Wednesday 7 November 2012

The Top 5 Mistake Bidders Make: No 2. Sell yourself – and prove it


In this third part of my blog series ‘Top 5 Mistakes Bidders Make’ I am looking at importance of creating your key messages and providing your buyer with evidence. 

It’s important to remember that bidding is just another step in Sales process.   For many reasons companies actually forget that bidding is an opportunity to sell what’s good about their company, they are too busy just trying to get the job done.  They forget their strengths, and more importantly even when they remember to put them in, they don’t provide any evidence. For example just telling your client you provide a quality service is meaningless.  Backing it up with evidence of externally accredited standards such as ISO, as well as client recommendations delivers a much stronger message.

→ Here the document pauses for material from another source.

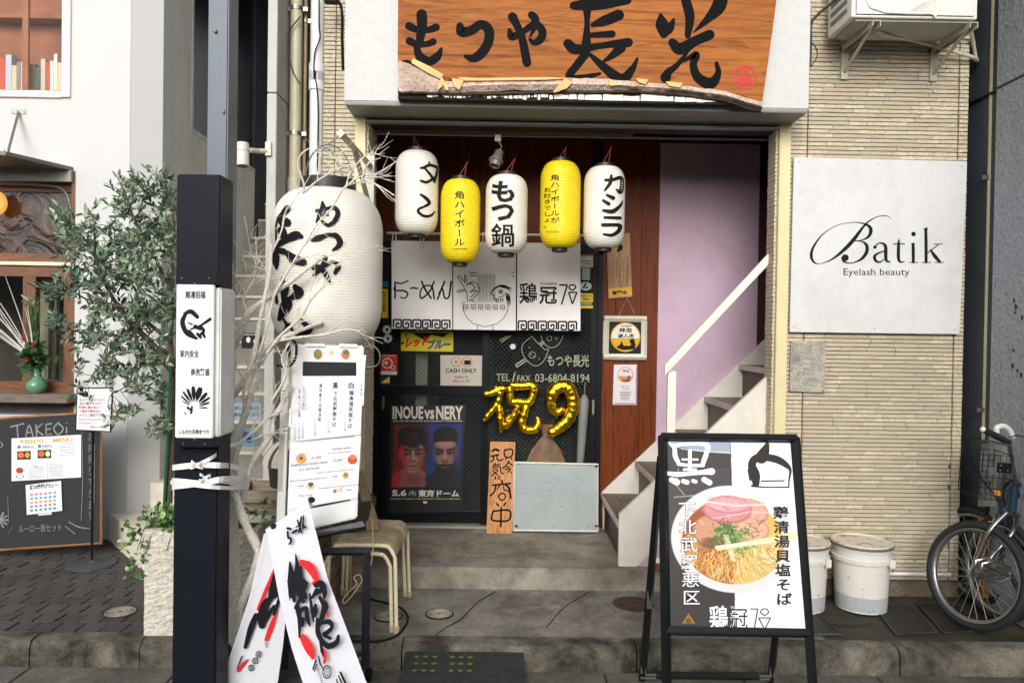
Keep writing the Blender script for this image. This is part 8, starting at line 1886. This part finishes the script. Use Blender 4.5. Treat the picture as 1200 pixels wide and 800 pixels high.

When I work with companies to assist them with bids the first thing we do is hold a brainstorming session with as many of the team that can be spared.  Ideally this should include site, technical, commercial, and admin representatives as well as any business development staff.  The first step of this brainstorm is to detail what is good about your organisation – what should we be selling in the bid, where do you meet the clients’ requirements?  These are your key messages and should be developed as the theme throughout your bid documents.

The next step is to determine what evidence we have in place or what we require to put in the bid regarding our key messages.  The idea being, that between us we can come up with numerous examples of excellent practice to demonstrate to the buyer.  The team are then on hand to provide the evidence needed, or go out and find it.  Too often the bid process is under the ownership of just one or two individuals – but this should a team effort.  In my experience when everyone has contributed to a bid it has more chance of success.

What makes good evidence?  Anything that is third party accreditation is the strongest – externally accredited standards achieved, awards won, chartered memberships are all invaluable.  Qualitative evidence such as client commendations help to give credence to specific claims against achievement in identifiable projects.  Measures such as KPIs, time and cost targets are also excellent as they are a quantifiable demonstration of success.  Then you need to include your visual evidence – the photos, logos, charts, tables – anything to make your bid look pretty whilst also adding value!

So - as a team decide what it is that you need to sell about your company – your excellent service, your innovation, your people – and then demonstrate it in the form of hard evidence.